Foram matando a militância?
Foram matando a militância e fazendo a ascensão dos carreiristas, dos oportunistas. Se você não tem militância e quer fazer campanhas competitivas, tem de ter dinheiro. No momento em que o PT optou por ser partido da ordem, teve de ir beber nas fontes da ordem.
O PT morreu?
Nem um roteirista de terceira categoria imaginaria esse fim para o PT. Nos últimos dias teve dólar na cueca, teve conta nas Bahamas, festa com cafetina, carro importado... Quer dizer, isso é roteiro de chanchada. Eu mesmo não imaginaria que esse fosse o fim do PT.
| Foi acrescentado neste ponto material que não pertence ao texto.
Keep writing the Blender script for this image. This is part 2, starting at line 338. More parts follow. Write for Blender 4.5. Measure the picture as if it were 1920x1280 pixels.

Benjamin foi preso político nos anos 70

HISTÓRIA: Formado em Economia pela Universidade Federal do Rio, César Queiroz Benjamin foi um dos fundadores do PT, em 1980, mas começou a militar na esquerda muito antes da criação do partido, ainda na adolescência, no fim dos anos 60. Aos 14 anos, participava das passeatas do movimento estudantil de resistência à ditadura. Sua trajetória e o crescente fechamento da política o levaram à clandestinidade e à luta armada, integrando o Movimento Revolucionário Oito de Outubro (MR8), de guerrilha urbana, que protagonizou ações armadas na tentativa de derrubar o regime militar. Escapou várias vezes de ser preso e morto, mas acabou "caindo" em 1971, aos 17 anos, tendo sido provavelmente um dos mais jovens presos políticos brasileiros. No meio da década de 70 foi libertado e exilou-se. Voltou com a anistia e ajudou a criar o PT - foi da direção fluminense e da nacional várias vezes. Em 1995, criticou fontes de financiamento do partido em discurso no encontro nacional e deixou o PT, num episódio que causou comoção. José Dirceu, por exemplo, chorou. Atualmente, Benjamin é um dos editores da Editora Contraponto, e autor de E o Sertão, de Todo, se Impropriou à Vida: um Estudo sobre a Seca no Nordeste (Petrópolis, Vozes, 1985, com Sérgio Goes de Paula), Diálogo sobre Ecologia, Ciência e Política (Rio de Janeiro, Nova Fronteira, 1992), A Opção Brasileira (Rio de Janeiro, Contraponto, 1998) e Bom Combate (Rio, Contraponto, 2004).